▶ _Exercise requirements_:
Locate the string "simple" in the listing below. Copy every line where it is found.

▶ _Recorded data_:
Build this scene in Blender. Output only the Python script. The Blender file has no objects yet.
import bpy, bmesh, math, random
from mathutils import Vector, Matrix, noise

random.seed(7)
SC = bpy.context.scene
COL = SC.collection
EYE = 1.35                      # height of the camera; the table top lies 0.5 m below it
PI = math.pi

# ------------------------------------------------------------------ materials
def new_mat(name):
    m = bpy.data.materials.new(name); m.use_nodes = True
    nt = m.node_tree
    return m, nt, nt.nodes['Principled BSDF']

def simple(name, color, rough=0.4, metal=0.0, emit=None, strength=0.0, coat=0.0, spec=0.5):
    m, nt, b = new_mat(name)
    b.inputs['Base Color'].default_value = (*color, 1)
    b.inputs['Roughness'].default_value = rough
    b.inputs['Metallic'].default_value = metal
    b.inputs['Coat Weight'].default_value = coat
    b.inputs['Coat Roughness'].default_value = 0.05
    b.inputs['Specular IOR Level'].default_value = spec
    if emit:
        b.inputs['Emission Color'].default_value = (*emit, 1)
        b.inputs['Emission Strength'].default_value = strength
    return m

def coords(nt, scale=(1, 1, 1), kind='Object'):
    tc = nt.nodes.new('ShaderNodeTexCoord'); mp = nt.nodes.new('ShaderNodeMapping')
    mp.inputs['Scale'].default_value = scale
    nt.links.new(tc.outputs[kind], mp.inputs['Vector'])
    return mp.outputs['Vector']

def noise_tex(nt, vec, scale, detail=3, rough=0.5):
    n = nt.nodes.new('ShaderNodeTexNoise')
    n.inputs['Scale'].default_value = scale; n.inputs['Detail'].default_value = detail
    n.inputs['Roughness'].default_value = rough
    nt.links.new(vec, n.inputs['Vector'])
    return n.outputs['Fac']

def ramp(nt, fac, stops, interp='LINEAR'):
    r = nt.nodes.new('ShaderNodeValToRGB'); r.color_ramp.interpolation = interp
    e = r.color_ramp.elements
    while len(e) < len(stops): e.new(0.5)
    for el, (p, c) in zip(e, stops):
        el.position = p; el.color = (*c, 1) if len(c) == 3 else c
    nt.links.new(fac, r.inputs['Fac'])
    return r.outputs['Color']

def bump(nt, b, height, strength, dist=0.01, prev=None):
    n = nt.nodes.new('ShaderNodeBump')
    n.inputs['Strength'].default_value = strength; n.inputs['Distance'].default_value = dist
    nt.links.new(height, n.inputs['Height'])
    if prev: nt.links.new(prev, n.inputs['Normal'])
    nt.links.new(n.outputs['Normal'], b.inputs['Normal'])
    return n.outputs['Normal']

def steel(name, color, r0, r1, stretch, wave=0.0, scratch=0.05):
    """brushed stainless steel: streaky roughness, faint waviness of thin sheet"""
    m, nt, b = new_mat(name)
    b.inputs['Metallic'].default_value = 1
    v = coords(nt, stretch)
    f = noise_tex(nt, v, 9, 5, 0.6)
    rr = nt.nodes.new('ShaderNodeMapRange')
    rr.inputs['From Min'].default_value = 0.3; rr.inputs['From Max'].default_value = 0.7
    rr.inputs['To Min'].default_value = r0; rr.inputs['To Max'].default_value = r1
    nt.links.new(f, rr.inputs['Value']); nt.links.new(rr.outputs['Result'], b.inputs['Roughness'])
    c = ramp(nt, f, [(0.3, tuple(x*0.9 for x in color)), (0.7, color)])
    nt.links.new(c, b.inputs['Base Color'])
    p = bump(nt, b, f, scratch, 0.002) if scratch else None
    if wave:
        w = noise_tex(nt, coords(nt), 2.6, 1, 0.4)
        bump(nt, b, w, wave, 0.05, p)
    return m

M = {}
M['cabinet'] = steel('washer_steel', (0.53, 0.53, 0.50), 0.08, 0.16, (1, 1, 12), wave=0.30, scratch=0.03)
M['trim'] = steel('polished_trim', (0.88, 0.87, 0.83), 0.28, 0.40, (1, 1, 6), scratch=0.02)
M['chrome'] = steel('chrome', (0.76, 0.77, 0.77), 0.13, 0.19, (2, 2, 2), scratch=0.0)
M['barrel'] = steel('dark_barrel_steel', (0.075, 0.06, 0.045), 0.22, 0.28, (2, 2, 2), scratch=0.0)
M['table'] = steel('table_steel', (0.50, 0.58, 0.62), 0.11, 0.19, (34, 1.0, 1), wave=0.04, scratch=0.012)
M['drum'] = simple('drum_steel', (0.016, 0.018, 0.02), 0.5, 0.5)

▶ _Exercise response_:
def simple(name, color, rough=0.4, metal=0.0, emit=None, strength=0.0, coat=0.0, spec=0.5):
M['drum'] = simple('drum_steel', (0.016, 0.018, 0.02), 0.5, 0.5)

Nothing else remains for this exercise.